## BEGIN Source excerpt

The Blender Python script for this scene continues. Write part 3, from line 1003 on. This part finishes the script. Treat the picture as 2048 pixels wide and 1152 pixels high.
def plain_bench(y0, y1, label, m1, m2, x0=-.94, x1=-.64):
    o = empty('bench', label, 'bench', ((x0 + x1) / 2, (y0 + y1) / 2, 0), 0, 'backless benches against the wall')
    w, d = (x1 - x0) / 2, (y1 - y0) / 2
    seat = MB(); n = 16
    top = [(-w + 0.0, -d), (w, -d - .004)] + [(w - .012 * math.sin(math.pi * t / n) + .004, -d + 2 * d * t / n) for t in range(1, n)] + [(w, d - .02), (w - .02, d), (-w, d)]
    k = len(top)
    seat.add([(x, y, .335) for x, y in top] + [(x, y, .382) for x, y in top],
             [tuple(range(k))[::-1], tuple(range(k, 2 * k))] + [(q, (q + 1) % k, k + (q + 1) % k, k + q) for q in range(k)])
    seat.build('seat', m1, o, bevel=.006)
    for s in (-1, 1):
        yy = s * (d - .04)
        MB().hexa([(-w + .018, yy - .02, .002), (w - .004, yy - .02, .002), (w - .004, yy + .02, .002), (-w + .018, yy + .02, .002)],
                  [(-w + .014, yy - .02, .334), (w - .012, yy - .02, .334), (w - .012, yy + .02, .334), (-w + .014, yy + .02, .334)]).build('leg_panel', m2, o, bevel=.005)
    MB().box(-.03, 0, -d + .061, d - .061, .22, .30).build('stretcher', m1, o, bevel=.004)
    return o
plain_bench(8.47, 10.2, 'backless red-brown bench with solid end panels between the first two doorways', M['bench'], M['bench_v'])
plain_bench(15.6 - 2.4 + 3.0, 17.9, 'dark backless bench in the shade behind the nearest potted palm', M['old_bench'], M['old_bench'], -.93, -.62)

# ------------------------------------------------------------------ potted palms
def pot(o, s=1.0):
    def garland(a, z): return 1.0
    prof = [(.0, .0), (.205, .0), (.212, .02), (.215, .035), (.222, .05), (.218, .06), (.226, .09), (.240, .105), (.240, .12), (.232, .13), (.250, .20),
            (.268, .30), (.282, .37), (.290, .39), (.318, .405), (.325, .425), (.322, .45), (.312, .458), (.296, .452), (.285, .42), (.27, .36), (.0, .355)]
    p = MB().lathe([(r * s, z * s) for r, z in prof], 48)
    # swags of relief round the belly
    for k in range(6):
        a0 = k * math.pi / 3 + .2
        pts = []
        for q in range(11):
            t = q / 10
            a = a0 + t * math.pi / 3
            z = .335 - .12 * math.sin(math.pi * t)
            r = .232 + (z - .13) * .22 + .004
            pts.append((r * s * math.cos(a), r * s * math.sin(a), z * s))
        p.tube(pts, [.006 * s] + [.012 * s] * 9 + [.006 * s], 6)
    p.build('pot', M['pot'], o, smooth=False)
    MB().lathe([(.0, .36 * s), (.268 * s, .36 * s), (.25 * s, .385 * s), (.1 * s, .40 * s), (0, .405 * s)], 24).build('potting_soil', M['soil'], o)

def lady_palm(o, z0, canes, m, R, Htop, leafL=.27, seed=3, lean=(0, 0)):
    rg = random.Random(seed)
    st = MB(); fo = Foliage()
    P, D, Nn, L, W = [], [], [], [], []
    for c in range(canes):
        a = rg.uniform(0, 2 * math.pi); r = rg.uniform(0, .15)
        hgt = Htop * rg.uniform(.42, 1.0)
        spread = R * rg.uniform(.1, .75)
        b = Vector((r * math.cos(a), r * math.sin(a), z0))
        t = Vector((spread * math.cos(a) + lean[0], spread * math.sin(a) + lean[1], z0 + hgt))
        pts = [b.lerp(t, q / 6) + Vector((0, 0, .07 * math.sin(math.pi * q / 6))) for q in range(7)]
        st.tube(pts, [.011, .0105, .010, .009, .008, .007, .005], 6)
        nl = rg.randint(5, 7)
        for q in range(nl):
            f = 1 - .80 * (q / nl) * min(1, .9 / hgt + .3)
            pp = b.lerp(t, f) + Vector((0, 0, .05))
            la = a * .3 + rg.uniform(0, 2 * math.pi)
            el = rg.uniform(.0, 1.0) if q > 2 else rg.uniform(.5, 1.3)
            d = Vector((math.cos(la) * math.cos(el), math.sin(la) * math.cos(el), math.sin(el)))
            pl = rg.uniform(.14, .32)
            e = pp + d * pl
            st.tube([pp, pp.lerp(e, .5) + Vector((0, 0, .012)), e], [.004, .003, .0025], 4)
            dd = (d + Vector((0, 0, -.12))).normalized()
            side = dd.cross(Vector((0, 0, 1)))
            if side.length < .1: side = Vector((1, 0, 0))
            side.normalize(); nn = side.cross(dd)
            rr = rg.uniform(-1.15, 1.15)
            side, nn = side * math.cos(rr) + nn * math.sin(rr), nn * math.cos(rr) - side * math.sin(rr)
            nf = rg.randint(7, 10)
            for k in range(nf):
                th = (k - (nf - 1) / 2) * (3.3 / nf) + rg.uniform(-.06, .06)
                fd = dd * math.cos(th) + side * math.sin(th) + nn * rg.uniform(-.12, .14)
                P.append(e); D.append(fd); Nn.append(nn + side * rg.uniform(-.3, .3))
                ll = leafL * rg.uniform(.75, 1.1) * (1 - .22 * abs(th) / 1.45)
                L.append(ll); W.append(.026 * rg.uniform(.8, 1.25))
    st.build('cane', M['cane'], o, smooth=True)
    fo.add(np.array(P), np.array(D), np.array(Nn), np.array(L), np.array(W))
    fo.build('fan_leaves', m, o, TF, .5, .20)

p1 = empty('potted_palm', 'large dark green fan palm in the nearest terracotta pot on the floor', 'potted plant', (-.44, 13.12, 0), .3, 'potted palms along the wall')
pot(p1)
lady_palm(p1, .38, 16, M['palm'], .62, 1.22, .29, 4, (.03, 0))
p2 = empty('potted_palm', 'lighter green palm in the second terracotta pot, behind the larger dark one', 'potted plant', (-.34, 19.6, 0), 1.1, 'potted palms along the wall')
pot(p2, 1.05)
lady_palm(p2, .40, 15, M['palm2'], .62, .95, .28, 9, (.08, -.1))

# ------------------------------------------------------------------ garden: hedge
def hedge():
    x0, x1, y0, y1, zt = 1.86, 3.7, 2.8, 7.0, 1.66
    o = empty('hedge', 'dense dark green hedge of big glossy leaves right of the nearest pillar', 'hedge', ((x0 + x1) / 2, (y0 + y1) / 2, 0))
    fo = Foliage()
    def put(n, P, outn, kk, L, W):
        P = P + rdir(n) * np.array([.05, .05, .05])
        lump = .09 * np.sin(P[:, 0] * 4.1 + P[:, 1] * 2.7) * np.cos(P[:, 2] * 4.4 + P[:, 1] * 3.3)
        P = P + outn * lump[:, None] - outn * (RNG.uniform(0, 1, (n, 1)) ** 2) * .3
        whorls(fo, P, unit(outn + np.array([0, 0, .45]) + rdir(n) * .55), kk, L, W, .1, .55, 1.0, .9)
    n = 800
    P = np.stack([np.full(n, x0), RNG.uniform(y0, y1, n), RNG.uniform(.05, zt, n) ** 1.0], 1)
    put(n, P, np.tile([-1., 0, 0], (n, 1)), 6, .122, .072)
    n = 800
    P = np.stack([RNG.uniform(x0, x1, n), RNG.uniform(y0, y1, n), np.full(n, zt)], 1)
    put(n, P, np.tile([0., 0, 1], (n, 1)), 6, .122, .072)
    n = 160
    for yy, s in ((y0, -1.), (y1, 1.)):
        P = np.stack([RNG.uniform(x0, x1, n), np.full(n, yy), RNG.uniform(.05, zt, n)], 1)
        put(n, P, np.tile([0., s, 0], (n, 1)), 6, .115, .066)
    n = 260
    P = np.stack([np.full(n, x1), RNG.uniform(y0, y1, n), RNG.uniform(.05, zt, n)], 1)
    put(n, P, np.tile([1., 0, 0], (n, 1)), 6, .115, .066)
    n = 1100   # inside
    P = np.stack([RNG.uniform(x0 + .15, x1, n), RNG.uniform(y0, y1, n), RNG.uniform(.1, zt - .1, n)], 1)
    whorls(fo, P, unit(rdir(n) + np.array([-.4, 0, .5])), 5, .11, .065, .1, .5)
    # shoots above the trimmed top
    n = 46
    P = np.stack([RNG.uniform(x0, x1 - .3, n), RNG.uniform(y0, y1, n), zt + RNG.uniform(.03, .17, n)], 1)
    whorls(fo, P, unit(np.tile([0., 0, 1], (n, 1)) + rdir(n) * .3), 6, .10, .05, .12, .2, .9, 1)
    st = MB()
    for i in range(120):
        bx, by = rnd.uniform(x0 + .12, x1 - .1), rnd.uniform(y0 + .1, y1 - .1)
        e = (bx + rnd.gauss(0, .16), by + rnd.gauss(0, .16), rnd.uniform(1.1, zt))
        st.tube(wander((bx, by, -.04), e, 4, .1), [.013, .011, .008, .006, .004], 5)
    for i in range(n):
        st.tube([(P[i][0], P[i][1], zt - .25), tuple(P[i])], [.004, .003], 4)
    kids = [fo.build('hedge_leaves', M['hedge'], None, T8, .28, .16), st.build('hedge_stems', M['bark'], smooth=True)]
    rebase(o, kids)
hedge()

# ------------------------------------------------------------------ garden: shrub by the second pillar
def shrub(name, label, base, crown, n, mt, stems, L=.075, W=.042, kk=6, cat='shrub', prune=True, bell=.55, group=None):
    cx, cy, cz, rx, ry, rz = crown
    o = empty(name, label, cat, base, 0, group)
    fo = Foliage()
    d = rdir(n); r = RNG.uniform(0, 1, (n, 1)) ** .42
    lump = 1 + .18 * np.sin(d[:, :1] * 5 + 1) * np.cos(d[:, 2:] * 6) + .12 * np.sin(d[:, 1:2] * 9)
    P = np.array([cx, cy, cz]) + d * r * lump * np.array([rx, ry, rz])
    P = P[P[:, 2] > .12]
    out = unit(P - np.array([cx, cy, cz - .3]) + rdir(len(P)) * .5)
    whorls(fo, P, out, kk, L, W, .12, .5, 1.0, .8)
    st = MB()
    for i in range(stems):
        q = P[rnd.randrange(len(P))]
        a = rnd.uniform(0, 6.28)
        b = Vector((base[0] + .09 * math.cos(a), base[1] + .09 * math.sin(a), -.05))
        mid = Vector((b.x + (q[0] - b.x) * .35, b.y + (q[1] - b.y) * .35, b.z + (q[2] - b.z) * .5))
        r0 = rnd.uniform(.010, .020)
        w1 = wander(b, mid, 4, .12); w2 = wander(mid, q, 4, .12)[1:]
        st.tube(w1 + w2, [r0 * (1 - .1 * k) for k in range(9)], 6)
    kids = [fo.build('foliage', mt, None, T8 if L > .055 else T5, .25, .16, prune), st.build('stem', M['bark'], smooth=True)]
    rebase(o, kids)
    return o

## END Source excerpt

▶ What is expected
Copy, please, exactly the lines that start at the first line of the data and end at the line containing "plain_bench(15.6 - 2.4", both kept and no others.

▶ Response to this task
The Blender Python script for this scene continues. Write part 3, from line 1003 on. This part finishes the script. Treat the picture as 2048 pixels wide and 1152 pixels high.
def plain_bench(y0, y1, label, m1, m2, x0=-.94, x1=-.64):
    o = empty('bench', label, 'bench', ((x0 + x1) / 2, (y0 + y1) / 2, 0), 0, 'backless benches against the wall')
    w, d = (x1 - x0) / 2, (y1 - y0) / 2
    seat = MB(); n = 16
    top = [(-w + 0.0, -d), (w, -d - .004)] + [(w - .012 * math.sin(math.pi * t / n) + .004, -d + 2 * d * t / n) for t in range(1, n)] + [(w, d - .02), (w - .02, d), (-w, d)]
    k = len(top)
    seat.add([(x, y, .335) for x, y in top] + [(x, y, .382) for x, y in top],
             [tuple(range(k))[::-1], tuple(range(k, 2 * k))] + [(q, (q + 1) % k, k + (q + 1) % k, k + q) for q in range(k)])
    seat.build('seat', m1, o, bevel=.006)
    for s in (-1, 1):
        yy = s * (d - .04)
        MB().hexa([(-w + .018, yy - .02, .002), (w - .004, yy - .02, .002), (w - .004, yy + .02, .002), (-w + .018, yy + .02, .002)],
                  [(-w + .014, yy - .02, .334), (w - .012, yy - .02, .334), (w - .012, yy + .02, .334), (-w + .014, yy + .02, .334)]).build('leg_panel', m2, o, bevel=.005)
    MB().box(-.03, 0, -d + .061, d - .061, .22, .30).build('stretcher', m1, o, bevel=.004)
    return o
plain_bench(8.47, 10.2, 'backless red-brown bench with solid end panels between the first two doorways', M['bench'], M['bench_v'])
plain_bench(15.6 - 2.4 + 3.0, 17.9, 'dark backless bench in the shade behind the nearest potted palm', M['old_bench'], M['old_bench'], -.93, -.62)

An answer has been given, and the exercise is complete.